Brandon Marsh had a big day with a pair of solo homers and an RBI single to keep the Phils in the game early, but he took a third strike with the potential tying run at third to end the top of the ninth.
Starting pitching continues to be a surprising issue for the Phillies. The starting staff entered the day ranked 28th in the majors with a 5.37 ERA. (Last year, they were second at 3.53). Sanchez was hit hard in 5 1/3 innings of work. The 12 hits he allowed tied a career-high, reached in August 2024. He gave up six runs, walked two and struck out just four. Over his last four starts, Sanchez has given up 37 hits.

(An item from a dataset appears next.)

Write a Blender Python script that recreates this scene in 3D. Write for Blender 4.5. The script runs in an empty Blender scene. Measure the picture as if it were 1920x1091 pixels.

The big blow against Sanchez was a three-run homer by Michael Busch to dead center in the third inning. Busch hit a 95-mph sinker that was right down the middle. An inning later, Ian Happ clubbed an 0-2 Sanchez slider over everything in left field to give the Cubs a 5-2 lead that they built to 6-2 with a run in the sixth.
“Overall, it was a bad outing,” Sanchez said. “I think my only good pitch today was the changeup. I missed too many spots with the sinker. So, overall, bad day. They got me.”
The Phillies’ offense showed some fight against Cubs’ starter Edward Cabrera and made it a 6-5 game with three runs in the seventh. Marsh hit his second homer and Bryson Stott (single) and Alec Bohm (double on a ball that was not caught at right-field wall) had hits. A run scored on an infield error and another on a sacrifice fly.
An inning later, the Phillies rallied to tie … then they tied it again, only to see the losing continue.
But through it all, Schwarber saw some good.
“I feel like this was a step in the right direction,” he said. “The more games we play like this, with the energy we had, good things will happen.”